I noticed I was close to St Paul's Cathedral, so I decided to check it out. It costs 16 pounds to go in and you receive a neat I pod with headphones for a personal tour. You just tap on a subject that interests you, and a informative you tube style video starts. I sat in a chair below the beautiful dome and learned about all the paintings and glass tiled pictures above me. The guide would say "look down at your screen for a painting of Lord Nelson or a photo of what the dome looked like after it received a bomb hit during the war". It was really neat. After you toured the cathedral floor you could go downstairs and tour the crypt. You can visit The duke of Wellington's, Christopher Wren's, and Lord Nelson's Tombs. Lord Nelson's tomb is situated exactly in the middle of the Dome way above it. On the floor are beautiful tiled sea creatures. I learned that Lord Nelson's body was put in a cask of wine to preserve it after he died on his ship. On the walls are many memorials to soldiers who died while fighting different wars. Also in the crypt are the gift shop, a cafe and washrooms. In the gift-shop I bought some crocheted poppies for my Mom and sister in-law in New Brunswick so they can have a nice one to wear in November. I bought a book on the history of St Paul's and a key chain for my other sister in law. On my way out I noticed that every day at 5 pm the church has an evensong service where the boys choir sings. I read in many guide books that it was something to experience, so I decided to come back at 5 pm after mudlarking. 

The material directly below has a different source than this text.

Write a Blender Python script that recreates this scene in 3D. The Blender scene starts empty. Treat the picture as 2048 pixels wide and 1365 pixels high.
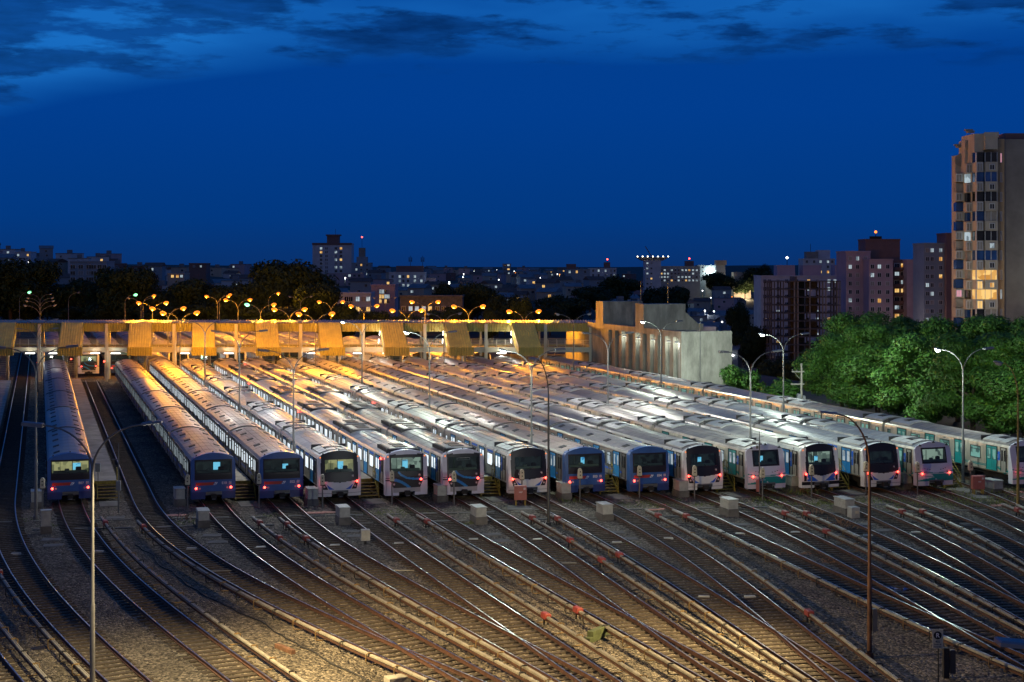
import bpy, math, random
from math import sin, cos, tan, pi, radians, sqrt, atan2
from mathutils import Vector, Matrix
random.seed(7)
S = bpy.context.scene
C = S.collection
# ------------------------------------------------------------------ camera
F, CAMZ, HORIZ = 3000.0, 17.6, 529.0          # focal length in 2048-px units, eye height, horizon row
cam = bpy.data.cameras.new('camera')
co = bpy.data.objects.new('camera', cam)
C.objects.link(co)
co.location = (0, 0, CAMZ)
co.rotation_euler = (pi/2, 0, 0)
cam.sensor_width = 36
cam.lens = F/2048*36
cam.shift_y = -(682.5-HORIZ)/2048
cam.clip_start = 1
cam.clip_end = 12000
S.camera = co
# ------------------------------------------------------------------ sky
W = bpy.data.worlds.new('World'); S.world = W; W.use_nodes = True
nt = W.node_tree; nt.nodes.clear()
def N(t, **k):
    n = nt.nodes.new(t)
    for a, b in k.items(): setattr(n, a, b)
    return n
def math_(op, a, b=None, c=None, clamp=False):
    n = N('ShaderNodeMath', operation=op, use_clamp=clamp)
    for i, v in enumerate((a, b, c)):
        if v is None: continue
        if isinstance(v, (int, float)): n.inputs[i].default_value = v
        else: nt.links.new(v, n.inputs[i])
    return n.outputs[0]
def ramp_(x, pts, interp='LINEAR'):
    n = N('ShaderNodeValToRGB'); nt.links.new(x, n.inputs[0])
    cr = n.color_ramp; cr.interpolation = interp
    while len(cr.elements) < len(pts): cr.elements.new(0.5)
    for e, (p, c) in zip(cr.elements, pts): e.position = p; e.color = (*c, 1)
    return n.outputs[0]
def mixc(f, a, b):
    n = N('ShaderNodeMix', data_type='RGBA')
    for s, v in ((0, f), (6, a), (7, b)):
        if isinstance(v, (int, float)): n.inputs[s].default_value = v
        elif isinstance(v, tuple): n.inputs[s].default_value = (*v, 1)
        else: nt.links.new(v, n.inputs[s])
    return n.outputs[2]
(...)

I walked down the street to find that the tide had moved and I was so excited to start looking for treasure. As I descended the concrete steps covered in green algae, I started seeing a whole bunch of white clay pipe stems all around me. Giddy like a school girl, I started gathering them up in my hand like they were candy. As I walked along I found a coin, (a new one 20 pence), thousands of blue porcelain chard's, brown Stafford-shire slip ware, and lots and lots of bones. Most of the tide line was dark brown bones and teeth from cows and other animals.  As I walked along I met people who came up to me and asked me "what have you found?" I loved this. The chance to talk to other mudlarker's who shared their knowledge with me. I met one businessman on his lunch break who goes down to look for the oldest clay pipes he can find. The really old ones have a tiny bowl the size of an eraser on a pencil, because when Tobacco first came out it was really expensive. You would buy a pipe with the tobacco in it, and when you were done, you threw it away. Just like modern day cigarettes. As tobacco got cheaper, the bowls got bigger. I met another woman who loved the Roman, Medieval and Victorian pottery shards. I met a few mothers with children who were amazed at what I had to show and then ran off to find their own treasure. One Mom said "he's finding lots of treasure but he's not as discerning as you" with a laugh. I came to one spot on the foreshore that was absolutely littered with clay pipes. This is where I found my first intact bowl. I did a little dance. Then I found two more, different sizes. I then started to find small ship square nails and a few pins that possibly held clothing closed during the Medieval times. I then discovered a staircase that led up to the Banker's Pub. Perfect timing for a late lunch. 

Evensong was absolutely beautiful. I'm not religious in any way, but I believe and hope there is a higher power up there somewhere. When you come in, you receive the book of psalms and a card outlining the service. I was invited to sit in Quire, which is rows of wooden benches harry potter style with names on them where the church officials and the singers sit facing each other behind the dome altar. I would be sitting right next to the singers and the organ. I chatted with an english gentleman who mentioned I should visit the Evensong at Westminster Abbey if I really wanted to see something special. When the choir came out it wasn't the little boys, and I was a bit disappointed. The boys choir gets Mondays off. It was a men and woman's choir from a visiting church. When they started to sing psalm 72, I got goosebumps and tears in my eyes it was so beautiful. The late afternoon sun was shining on me from the dome and I realized it was designed that way. Absolutly moving. There was two "lessons" and one the minister talked about the parting of the red sea. I thought it was interesting as The Ten Commandments is one of my favorite movies to watch at Christmas. After forty-five minutes of angelic singing and lighting two candles for Fizzy and Ab who are not feeling well in Vancouver, I left really emotional.  

I decided I needed to walk, so I visited the Great Fire of 1666 Monument, a roman wall ruin in the middle of the city and St Dunstan's in the East, a beautiful church that was hit during the bombing and now is a quiet park among the ruins. 

Tomorrow its the British Museum and low tide mudlarking starting at 12 pm.